**WHAT NEEDS TO BE DONE:**
Type again, exactly, the lines below from the start through the line that includes "kind(b.build('street', 'asphalt'), 'structure')".

**** MATERIAL FOR THE TASK

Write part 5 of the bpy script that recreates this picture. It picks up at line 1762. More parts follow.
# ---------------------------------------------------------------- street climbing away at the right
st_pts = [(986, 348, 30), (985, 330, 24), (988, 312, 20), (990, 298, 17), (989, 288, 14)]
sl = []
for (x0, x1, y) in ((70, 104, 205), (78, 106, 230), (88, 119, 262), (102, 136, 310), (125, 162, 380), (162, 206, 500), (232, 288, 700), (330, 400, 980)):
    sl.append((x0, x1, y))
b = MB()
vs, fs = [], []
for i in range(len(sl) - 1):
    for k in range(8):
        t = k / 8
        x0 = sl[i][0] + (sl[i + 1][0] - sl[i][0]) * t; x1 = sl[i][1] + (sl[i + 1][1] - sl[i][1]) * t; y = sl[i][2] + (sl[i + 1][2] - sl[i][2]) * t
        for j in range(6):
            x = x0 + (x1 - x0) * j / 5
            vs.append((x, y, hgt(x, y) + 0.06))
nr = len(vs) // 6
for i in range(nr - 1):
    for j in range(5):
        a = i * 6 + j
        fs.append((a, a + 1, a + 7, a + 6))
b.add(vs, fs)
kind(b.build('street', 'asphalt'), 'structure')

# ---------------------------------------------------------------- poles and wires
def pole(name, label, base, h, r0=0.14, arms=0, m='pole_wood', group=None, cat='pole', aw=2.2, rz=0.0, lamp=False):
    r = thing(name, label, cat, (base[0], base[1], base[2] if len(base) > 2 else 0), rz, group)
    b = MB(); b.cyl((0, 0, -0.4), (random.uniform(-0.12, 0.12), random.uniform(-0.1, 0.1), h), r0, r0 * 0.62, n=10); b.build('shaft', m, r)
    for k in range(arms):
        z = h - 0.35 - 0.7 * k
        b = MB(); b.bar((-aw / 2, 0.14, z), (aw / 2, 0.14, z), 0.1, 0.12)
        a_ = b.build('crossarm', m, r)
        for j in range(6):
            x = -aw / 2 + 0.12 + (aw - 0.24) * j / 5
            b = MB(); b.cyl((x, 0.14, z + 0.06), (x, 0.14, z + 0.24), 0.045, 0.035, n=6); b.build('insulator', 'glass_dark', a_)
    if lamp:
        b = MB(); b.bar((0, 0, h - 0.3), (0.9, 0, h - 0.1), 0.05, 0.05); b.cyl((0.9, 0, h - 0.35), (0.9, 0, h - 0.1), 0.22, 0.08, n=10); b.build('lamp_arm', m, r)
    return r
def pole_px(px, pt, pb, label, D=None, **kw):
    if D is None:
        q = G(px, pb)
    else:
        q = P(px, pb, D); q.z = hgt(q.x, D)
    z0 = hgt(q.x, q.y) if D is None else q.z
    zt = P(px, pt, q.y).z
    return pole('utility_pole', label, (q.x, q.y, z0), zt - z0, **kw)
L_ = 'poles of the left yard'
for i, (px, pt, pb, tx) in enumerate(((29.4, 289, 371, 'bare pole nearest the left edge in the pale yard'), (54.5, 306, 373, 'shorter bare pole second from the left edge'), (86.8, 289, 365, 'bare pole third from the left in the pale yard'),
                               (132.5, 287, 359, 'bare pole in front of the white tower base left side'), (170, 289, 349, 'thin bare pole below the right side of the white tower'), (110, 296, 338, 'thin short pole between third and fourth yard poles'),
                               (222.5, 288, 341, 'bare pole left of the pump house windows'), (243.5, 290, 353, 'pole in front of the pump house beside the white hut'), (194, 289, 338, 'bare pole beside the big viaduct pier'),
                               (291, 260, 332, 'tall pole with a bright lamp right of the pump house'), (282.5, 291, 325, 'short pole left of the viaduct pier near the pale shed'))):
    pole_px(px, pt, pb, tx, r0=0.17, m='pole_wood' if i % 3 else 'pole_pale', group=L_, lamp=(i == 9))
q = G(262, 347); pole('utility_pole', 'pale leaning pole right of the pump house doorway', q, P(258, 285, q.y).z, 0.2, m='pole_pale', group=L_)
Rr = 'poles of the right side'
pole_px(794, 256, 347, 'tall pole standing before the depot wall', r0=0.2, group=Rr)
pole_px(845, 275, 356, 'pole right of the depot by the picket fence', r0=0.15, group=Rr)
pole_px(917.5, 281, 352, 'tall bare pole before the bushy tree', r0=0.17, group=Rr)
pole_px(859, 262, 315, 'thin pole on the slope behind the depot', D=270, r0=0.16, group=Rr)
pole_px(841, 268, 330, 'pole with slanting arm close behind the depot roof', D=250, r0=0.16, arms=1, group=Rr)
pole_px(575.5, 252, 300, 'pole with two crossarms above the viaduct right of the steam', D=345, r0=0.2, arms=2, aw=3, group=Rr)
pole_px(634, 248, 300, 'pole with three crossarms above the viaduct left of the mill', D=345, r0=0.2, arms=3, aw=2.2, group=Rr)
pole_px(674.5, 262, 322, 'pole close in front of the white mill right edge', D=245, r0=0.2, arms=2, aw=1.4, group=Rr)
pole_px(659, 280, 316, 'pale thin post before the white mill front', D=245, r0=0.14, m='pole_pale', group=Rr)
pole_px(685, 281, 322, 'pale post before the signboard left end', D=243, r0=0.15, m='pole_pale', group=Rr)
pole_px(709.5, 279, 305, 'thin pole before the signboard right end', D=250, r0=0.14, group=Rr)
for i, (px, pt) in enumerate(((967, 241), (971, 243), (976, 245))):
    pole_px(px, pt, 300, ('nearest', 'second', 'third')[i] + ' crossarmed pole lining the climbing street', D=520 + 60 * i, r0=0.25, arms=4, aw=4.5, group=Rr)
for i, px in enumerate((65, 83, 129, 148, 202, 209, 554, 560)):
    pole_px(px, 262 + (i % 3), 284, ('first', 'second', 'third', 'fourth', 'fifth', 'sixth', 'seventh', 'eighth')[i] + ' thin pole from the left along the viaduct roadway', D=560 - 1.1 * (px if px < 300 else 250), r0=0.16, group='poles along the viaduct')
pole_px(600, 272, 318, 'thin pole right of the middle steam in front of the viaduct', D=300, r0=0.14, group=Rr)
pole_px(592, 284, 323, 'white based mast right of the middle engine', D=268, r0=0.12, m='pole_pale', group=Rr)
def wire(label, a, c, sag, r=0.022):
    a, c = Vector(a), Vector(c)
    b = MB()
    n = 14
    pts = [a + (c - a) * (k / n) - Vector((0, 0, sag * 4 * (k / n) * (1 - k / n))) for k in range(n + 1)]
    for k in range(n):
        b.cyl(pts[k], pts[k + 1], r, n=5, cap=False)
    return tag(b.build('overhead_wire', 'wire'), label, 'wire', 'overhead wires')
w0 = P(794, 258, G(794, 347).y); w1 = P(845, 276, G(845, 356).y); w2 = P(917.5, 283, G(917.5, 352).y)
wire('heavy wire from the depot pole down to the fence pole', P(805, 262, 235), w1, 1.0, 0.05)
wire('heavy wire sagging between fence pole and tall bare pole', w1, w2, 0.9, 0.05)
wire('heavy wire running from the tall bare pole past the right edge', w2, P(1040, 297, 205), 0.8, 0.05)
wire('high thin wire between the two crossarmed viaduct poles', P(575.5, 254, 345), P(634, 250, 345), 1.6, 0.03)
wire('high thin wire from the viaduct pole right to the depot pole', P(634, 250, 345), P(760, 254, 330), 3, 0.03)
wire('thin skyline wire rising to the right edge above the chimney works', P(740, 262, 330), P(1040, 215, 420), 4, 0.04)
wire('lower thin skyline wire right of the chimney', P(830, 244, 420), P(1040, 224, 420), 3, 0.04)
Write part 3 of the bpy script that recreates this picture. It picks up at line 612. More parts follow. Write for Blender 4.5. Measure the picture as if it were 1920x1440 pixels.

********

**TASK OUTPUT:**
Write part 5 of the bpy script that recreates this picture. It picks up at line 1762. More parts follow.
# ---------------------------------------------------------------- street climbing away at the right
st_pts = [(986, 348, 30), (985, 330, 24), (988, 312, 20), (990, 298, 17), (989, 288, 14)]
sl = []
for (x0, x1, y) in ((70, 104, 205), (78, 106, 230), (88, 119, 262), (102, 136, 310), (125, 162, 380), (162, 206, 500), (232, 288, 700), (330, 400, 980)):
    sl.append((x0, x1, y))
b = MB()
vs, fs = [], []
for i in range(len(sl) - 1):
    for k in range(8):
        t = k / 8
        x0 = sl[i][0] + (sl[i + 1][0] - sl[i][0]) * t; x1 = sl[i][1] + (sl[i + 1][1] - sl[i][1]) * t; y = sl[i][2] + (sl[i + 1][2] - sl[i][2]) * t
        for j in range(6):
            x = x0 + (x1 - x0) * j / 5
            vs.append((x, y, hgt(x, y) + 0.06))
nr = len(vs) // 6
for i in range(nr - 1):
    for j in range(5):
        a = i * 6 + j
        fs.append((a, a + 1, a + 7, a + 6))
b.add(vs, fs)
kind(b.build('street', 'asphalt'), 'structure')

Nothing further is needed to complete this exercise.